Governor Andrew Cuomo announced last winter that elections would be held on April 24 to fill 11 vacancies in the New York State legislature. But if grade school civics instruction taught us that political contests are about choice, a quick glance at Tuesday’s special elections demonstrates that New York’s system is a negative example of how elections should work.
States across the country offer a surprising variety of ways to fill empty legislative seats. Twenty-five states use special elections, according to the National Conference of State Legislatures, a nonpartisan, nongovernmental organization, while the other 25 utilize “some form of appointment process.” New York goes the elections route, but New York law is unique in specifying that party candidates in a special election are to be nominated in a “manner prescribed by the rules of the party.” This process gives party leaders the power unilaterally and exclusively to select their nominees, without a primary or even the consent of party members. This is no small matter in a state where as many as one-quarter of legislators are initially elected in special elections. And because so few incumbents ever lose, party committees run by local bosses are effectively allowed to place cronies or party faithful in lifetime legislative posts.

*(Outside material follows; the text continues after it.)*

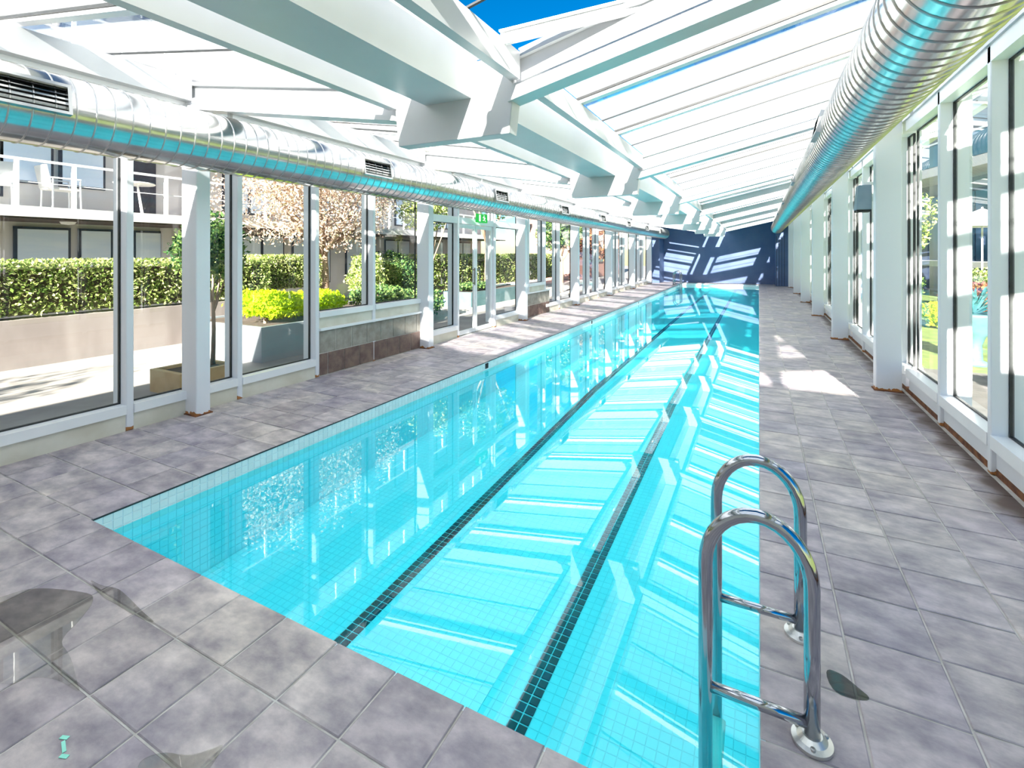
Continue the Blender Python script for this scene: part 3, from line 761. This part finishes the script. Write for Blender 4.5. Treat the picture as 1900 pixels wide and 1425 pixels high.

The insulated nomination process for these contests is another example of how New York’s election law—in addition to laborious petition requirements for candidates, encouragement of civil lawsuits by peripherally interested parties, stringent deadlines for voter registration, and a restrictive timeframe for voting—is less an encouragement of citizen participation in government than an obstacle to it.
One example of the limited choices before voters on Tuesday can be found in Nassau County’s 17th Assembly District, where a special election will be held to fill a recent vacancy. Here, Republican leaders have settled on an appointed attorney from the hyper-partisan town of Hempstead as the nominee, while Democratic leaders have selected an appointee from the hyper-partisan Nassau County Board of Elections.
Opening up nominations for special elections—and for primary and general elections as well—should be a goal of reformers. Yet any change in the laws that have benefitted state lawmakers in the past requires those same lawmakers to vote in favor of new rules to govern future contests. And few elected officials will be willing to change the rules that got them into office.
New York’s predetermined candidate-selection process, engineered behind closed doors, might help promote party loyalists, but it doesn’t necessarily produce good lawmakers. The elections today will undoubtedly elevate more voices in Albany that echo party leadership and its interests, not those of voters.